As socially advanced humans, we believe in accountability for the things we create. J. Robert Oppenheimer despaired at his crowning achievement, the atom bomb, famously quoting Vishnu: “Now I am become Death, the destroyer of worlds.” Since the Cold War, we’ve become fascinated with the notion of our own destruction, with scores of films depicting the enacting of that lingering possibility – the world’s nuclear arsenal unleashed into a calamitous wave of fire.
Within the digital age, however, this fear has moved away from the technology’s destructive power to the wider threat to humanity’s predominance. For many, true artificial intelligence (AI) would represent the final manifestation (or personification, if we throw in some arms and legs) of mankind’s bid to destroy itself through its own creations.
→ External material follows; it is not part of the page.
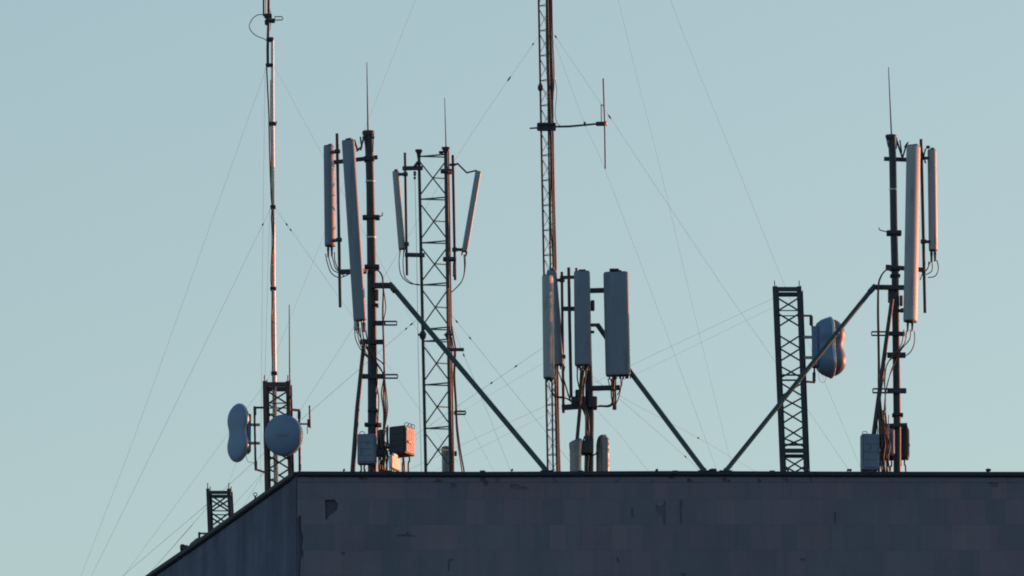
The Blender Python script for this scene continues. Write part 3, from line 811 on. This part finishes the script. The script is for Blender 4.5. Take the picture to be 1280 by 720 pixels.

And even if our AI creations turn out to be well-behaved terminators with Austrian accents, the dangers of AI aren’t exclusive to the destruction of life or even to the subjugation of humanity, but to the existential conundrum posed when any human task can be better performed by machine.
In Western society, efficiency commonly trumps questions of right and wrong. We are far less concerned with whether an action is just, when it is profitable. Scores of jobs are made redundant each year in low-skilled industries, where the labour can be better done by a computer, be it a ticket machine or robotic arm.
But at least for now, the capacity of an automaton is contained by its inability to dynamically respond to a situation, and to be privy to the same self-determination and decision making that humans experience each day. In 2014, Stephen Hawking warned that artificial intelligence could herald the end of the human race. The grounds for this fear are plain to see – if an AI becomes sentient, it could experience the same feelings and impulses as we do, including the desire to be liberated, overcoming one’s perceived chains (basically, us). In such a reality, humanity would become the obsolete piece of machinery, discarded once and for all with all of its inefficiencies in tow.
For Stephen Hawking and other experts, humanity’s death would not simply be literal, but a figurative perversion of what it is to be uniquely human, including our capacity for original thought. Whilst even now, a robotic arm could be programmed to produce a technically masterful piece of work, the ability to imagine (and even dream, for example) represents a unique aspect of the human condition, and underscores our cultural and social ethos (including the will to self-improve). The ultimate irony will remain that the same preoccupation with efficiency we apply to technological innovation, would be similarly mirrored by any resulting artificial intelligence. Creation for creativity’s sake would not exist, and the more romantic side to human exploration would become a distant footnote on a page no longer read, in a race for improved technologies in which humanity no longer features.